Şeyhülislam İbni Teymiye (rahimehullah) tasavvuf ehlini üç katagoride toplar.
*Üstadlar. Bu işin başında takva sünnet üzere yaşayanlar. Bunlardan hiç kimse kalmadı demektedir.
*Taklit edenler. Bu kimseler o büyük zatları taklit ederler, kendilerini onlara benzetirler ama onların o gerçek yaşantıları gibi takva, zühüt, sünnete ittiba yaşamazlar.
*Mürtezaka. Tasavvuf adı altında insanları sömürüp mallarını ve infaklarını yiyip mal yığanlar, lüks hayat sürenler.
Hasılı kelam, Tasavvuf ilmi vardır. Ama amel etmek amacıyla kadîm tasavvuf benzeri bir mevcudiyeti yoktur. Çünkü İslam ile batıl inançlar, sünnet ile bid’atler birbirine karıştırılmıştır.

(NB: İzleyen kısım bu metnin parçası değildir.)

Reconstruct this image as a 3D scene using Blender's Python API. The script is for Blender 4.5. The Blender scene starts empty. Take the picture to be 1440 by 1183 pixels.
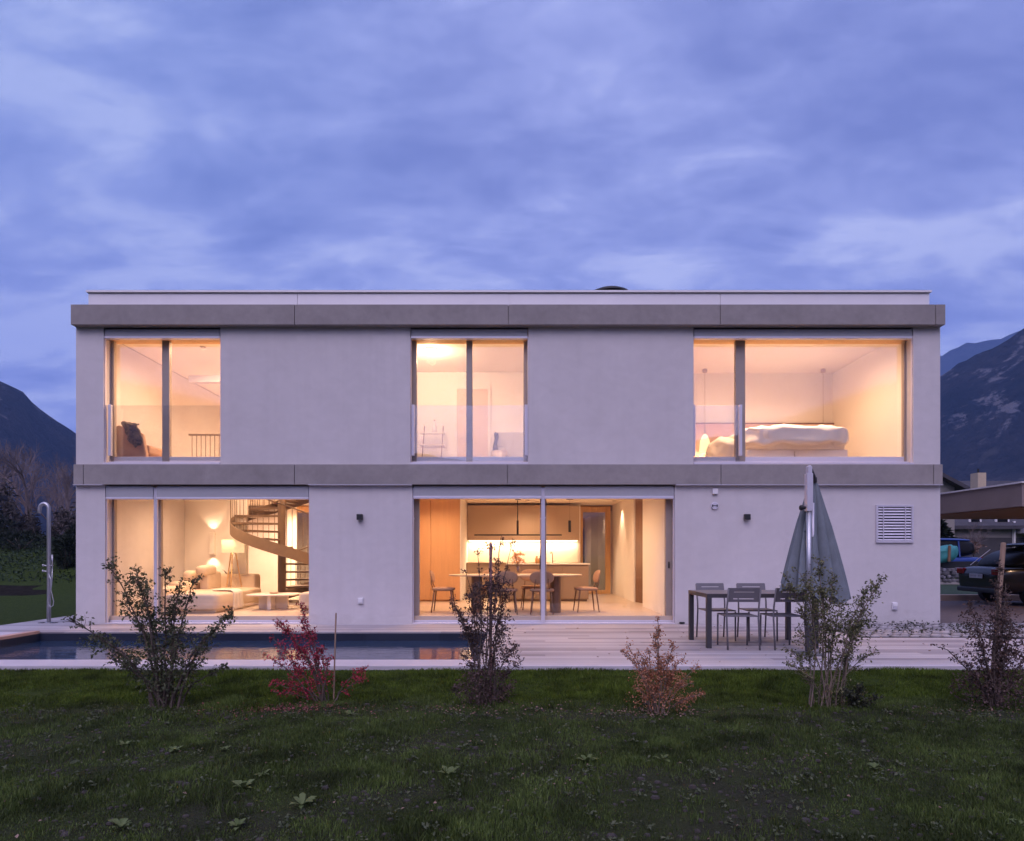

İnsanların üzerinden mal yığma, devraldıkları post üzerinden makam devşirme, ittiba eden avamı hizipçilik ile fanatikleştirme, sayı çoğunluğu elde etme arzusu ile siyasilere oy deposu olmak gibi bir çok yozlaşma mevcut. Ama tasavvufun zuhur ettiği ilk dönemlerde zahid ve muvahhid kişilerin maksadı nefsin arınması, ruhun sekineti, kalbin irşadı idi. Kurumsal bir tarikat meşrebine müntesip olmamakla beraber; Müslümanlara tasavvufun amel ve emel edindiği düsturları eserler telif ederek reçete mahiyetinde sunan rabbani ulemamız olmuştur.
Abdullah İbni Mübarek- Kitabu Zühd ve Rekaik Ahmet İbn Hanbel- Kitabu Zühd
İmam Beyhaki- El Adap
İmam Buhari- Edebu’l Müfredat
İbn-i Hacer- Münebbihat
İmam Beyhâki-Kitabu Zühd
İbnu’l Cevzi- Minhacu’l Kasidin
İbn Recep el Hanbeli- İlim ve Hikmet
İbni Kayyım El Cevziyye- Medaricus Salikin
Ey kardeşim bu eserleri amelin ve emelin için
müfredat yap ki seni kalbi, nefsi, ruhi ve akli olarak bir itminan ve insicama sevk edecektir inşallah.